Os mais puristas torcerão o nariz a algumas dessas liberdades (por exemplo, Stan e Ollie actuaram quase sempre em casas cheias e não andaram a penar por teatros de segunda no início, não houve nenhuma zanga entre ambos que ameaçasse a continuidade da digressão, e da parceria, a crise cardíaca de Ollie deu-se após um espectáculo e não em público durante um concurso de beleza onde eles eram júris e o projecto da comédia sobre Robin dos Bosques já tinha ido por água abaixo um ano antes), e o enredo do filme é daqueles de juntar os pontinhos.
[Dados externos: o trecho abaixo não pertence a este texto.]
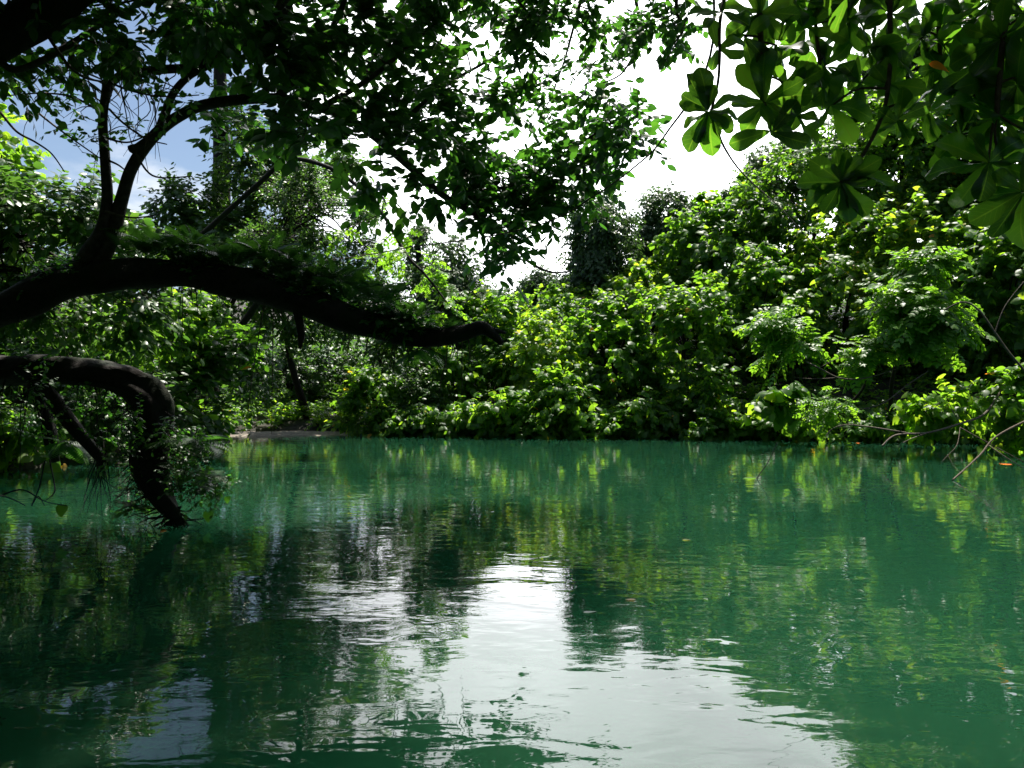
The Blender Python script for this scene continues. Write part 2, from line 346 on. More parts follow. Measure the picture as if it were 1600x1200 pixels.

Mas o que importa, e o que faz todo o interesse de “Bucha e Estica”, são as interpretações de John C. Reilly em Oliver Hardy e Steve Coogan em Stan Laurel.

[Veja uma entrevista com os dois atores e o realizador:]

Reilly e Coogan estudaram-nos diligente e aturadamente e são as suas caras chapadas, mas vão para além da mera parecença física. Sem forçar qualquer nota nem exibir o trabalho por trás das personificações, apanham-lhes à lupa os maneirismos, as facécias, os tiques, os modos de estar e os feitios, quer quando estão num “set” de cinema ou no palco, quer fora deles; bem como os estilos de representação e a precisão “invisível”, de relojoaria, com que se sintonizavam e desdobravam numa jubilatória e imparável catadupa de “gags”. Os dois atores, e o filme com eles, transmitem-nos ainda, esquivando o sentimentalismo pegajoso, além da cumplicidade e da empatia, a relação profundamente fraternal, que ia muito além da simples amizade, existente entre o inglês magrinho e o americano gordalhufo, sem esquecer a bonomia, cortesia e modéstia de ambos.

[Veja uma cena do filme:]

É que a par de serem cómicos superlativos que ocupam um lugar de topo no Olimpo do riso, e da comédia cinematográfica, Bucha e Estica eram boa gente. Stan Laurel fazia questão de responder pessoal e atenciosamente a cada carta de fã que recebia, e Oliver Hardy teve o nome na lista telefónica de Los Angeles até morrer e atendia as chamadas dos admiradores, ficando às vezes a conversar com eles longamente. Depois da morte do seu amigo e parceiro, em 1957, Stan (que viveria até 1965) recusou-se sempre a contracenar no cinema, em palco ou na televisão, com qualquer outro cómico, e continuou a escrever material como se Ollie ainda fosse vivo. Eles eram como duas ervilhas numa vagem, gémeos siameses da gargalhada. E “Bucha e Estica” mostra, com competência e afecto, como a expressão “união perfeita” lhes serve de sinónimo.